Plus de 500 personnes ont traversé le centre-ville de la capitale pour se réunir au pied du centre Royal-Hamilius, tapant sur des casseroles pour se faire entendre. Parquées devant des boutiques de luxe, des femmes fardées s’interrogent sur ce déferlement de foule bigarrée progressant aux cris de «Un toit, c’est un droit» et sur ce tintamarre. Des pancartes et des drapeaux flottent dans les airs et quelques policiers veillent au grain. Pourtant, point d’agressivité, mais de la détermination, un ras-le-bol généralisé. Certes, le gouvernement propose des mesures pour contrer cette crise du logement, mais il ne va pas assez loin pour les associations qui n’hésitent pas à dénoncer un attentisme de la part des politiques ces dernières décennies.
«J’ai tout perdu»
Or, s’il n’est pas encore question de bidonvilles au porte de la capitale, la crise du logement, si elle perdure promet, selon Nora Back, présidente de l’OGBL, de se muer en crise sociale et devenir le moteur d’inégalités. «La politique n’a pas mis de barrières à la chasse au rendement et à la spéculation, mais joué le jeu des promoteurs et des investisseurs locaux et internationaux en leur permettant d’acquérir de plus en plus de terrains et de biens immobiliers au Luxembourg», accuse Nora Back. «Sur ce gâteau mal partagé, il appose une cerise : celle de l’exonération d’impôts pour les riches (…) alors qu’une majorité de la population s’endette à vie pour pouvoir avoir un toit.» Quand elle le peut encore.

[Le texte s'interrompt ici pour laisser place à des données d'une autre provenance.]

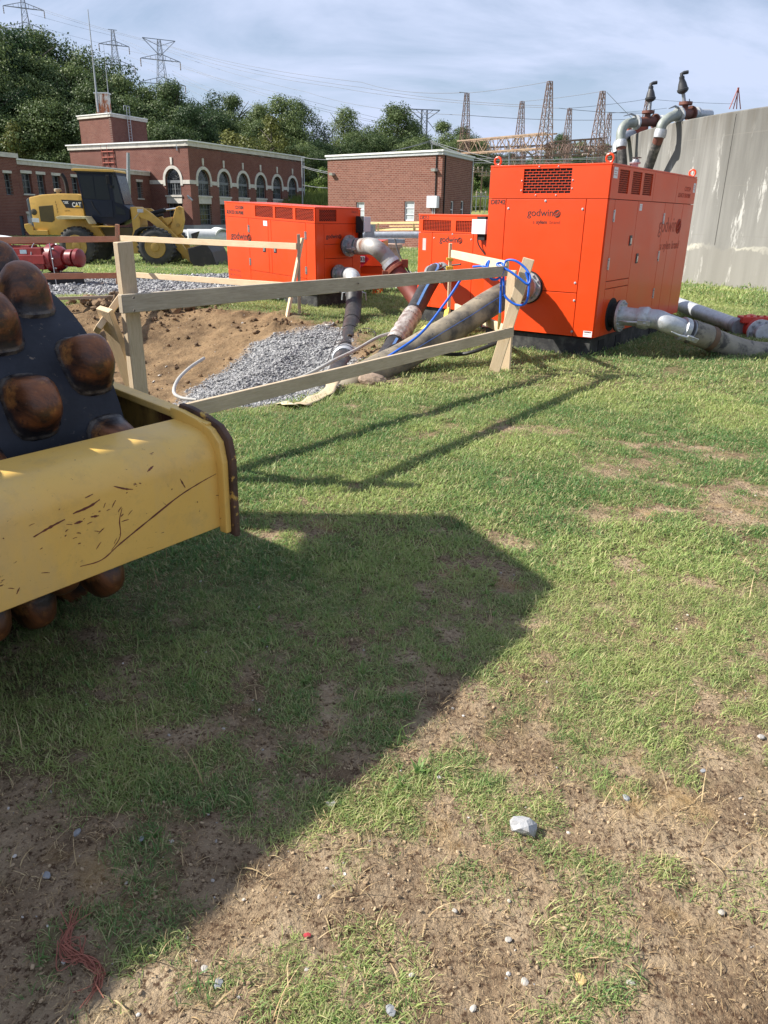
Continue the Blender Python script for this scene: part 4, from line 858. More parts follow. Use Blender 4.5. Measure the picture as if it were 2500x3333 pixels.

Ce n’est pas le cas de Nicole, 53 ans qui témoigne : «Jusqu’il y a quatre mois, je vivais chez un propriétaire pour qui seul l’argent comptait. J’ai trouvé une chambre à Esch-sur-Alzette, mais en raison du nouveau PAG, je ne peux pas me déclarer auprès de la commune. J’ai donc perdu mon Revis. Je suis en mauvaise santé. J’ai tout perdu.» Ni des enfants de Jean, un retraité venu soutenir le mouvement. «Mon fils et ma belle-fille travaillent tous les deux, mais ils ne gagnent pas suffisamment pour mettre assez d’argent de côté. Leur apport n’est pas assez conséquent pour espérer obtenir un prêt. Alors ils louent un appartement au lieu de pouvoir investir dans un logement qui leur appartient.»

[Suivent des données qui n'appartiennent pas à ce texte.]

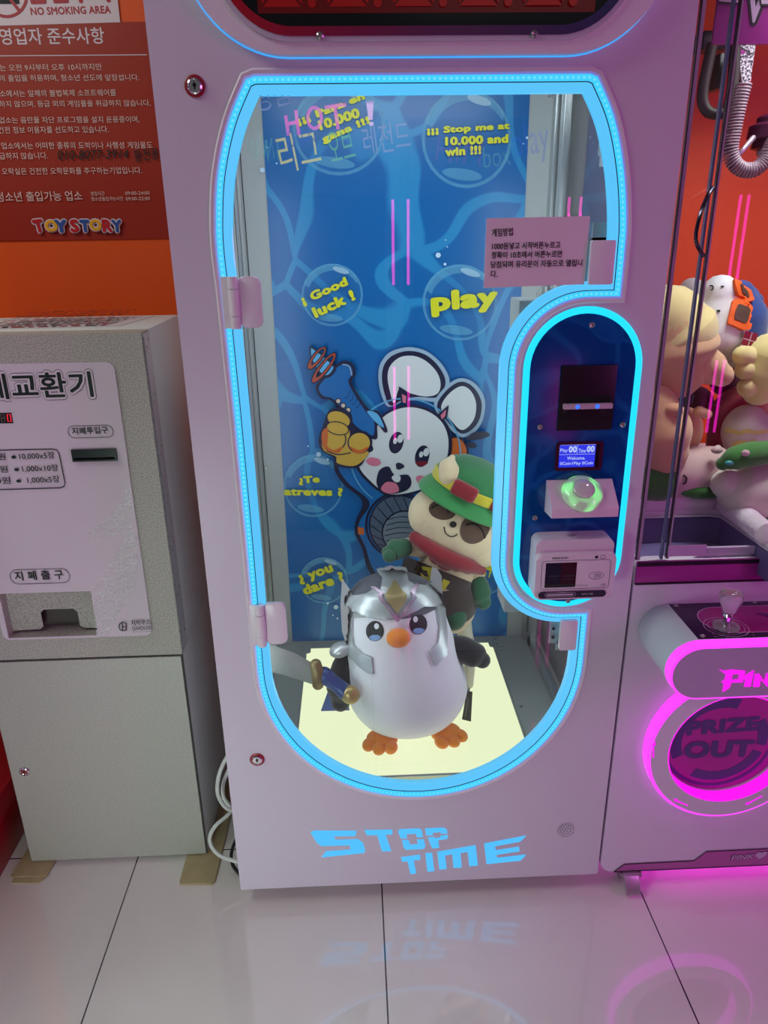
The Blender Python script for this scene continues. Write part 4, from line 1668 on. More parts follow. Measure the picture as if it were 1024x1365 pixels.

Ultimatum lancé au Premier ministre
La crise touche de plus en plus les classes moyennes. Elle est multiple et met également en danger les personnes sans emploi, les femmes battues, les familles monoparentales, les personnes réfugiées. Une maman de trois enfants témoigne : «Je consacre 48% de mes revenus au loyer. Si j’ajoute ma consommation énergétique, je passe à 57%. Où trouver un logement décent pour une famille avec quatre chambres à moins de 1 600 euros ?». Ou d’Ayman, un jeune syrien arrivé au Luxembourg il y a cinq ans : «Ma compagne et moi allons devenir parents dans sept semaines. Nous vivions dans une toute petite chambre. Je cherche un appartement depuis deux ans et je n’en trouve pas. Pourquoi ? Parce que les propriétaires me demandent si j’ai un contrat de travail. Je réponds oui. Si ma compagne en a un. Je dois répondre que non. Alors ils n’acceptent plus. Beaucoup de gens sont dans mon cas. Ils ont un travail, mais pas de logement. Je suis fatigué de chercher. L’assistance sociale ne peut pas m’aider parce que j’ai un travail fixe. Ce n’est pas acceptable». Les marchands de sommeil dorment sur leurs deux oreilles.
«A trois jours de la déclaration sur l’état de la nation, nous voulons avertir le Premier ministre et lui dire d’arrêter avec les réformes cosmétiques (…), ces petits pansements ne suffisent plus», prévient Nora Back, qui estime, comme les partis politiques et associations présentes, que le projet de bail à loyer est un affront pour les locataires et leurs droits. Ce projet de loi, comme celui du pacte logement 2.0, devrait, selon eux, absolument être revu de fond en comble. «Tant qu’il n’y aura pas d’obligation pour les communes et l’état de construire des logements sociaux pour répondre aux besoins du pays, le projet de pacte logement 2.0 n’est pas une réponse à la crise», poursuit la jeune femme alors que des cuillères en bois se déchainent violemment sur des fonds de casseroles. «Nous demandons à ce que la construction de logements locatifs devienne la priorité absolue du monde politique. Il doit être ancré dans la loi. Il ne doit pas être que facultatif. Quant à la question du financement, les politiques n’ont qu’à mettre un terme à la spéculation. Il faut couper l’appétit à ceux qui se nourrissent sur le dos de la population.»
Les hommes et les femmes descendus dans la rue samedi pour rappeler les bases du droit au logement ont promis de ne pas arrêter de se battre pour des prix abordables, pour un marché public sain en matière de construction de logements, pour le pouvoir d’achat et pour la paix et l’unité sociale. Les casseroles n’ont pas fini de retenir.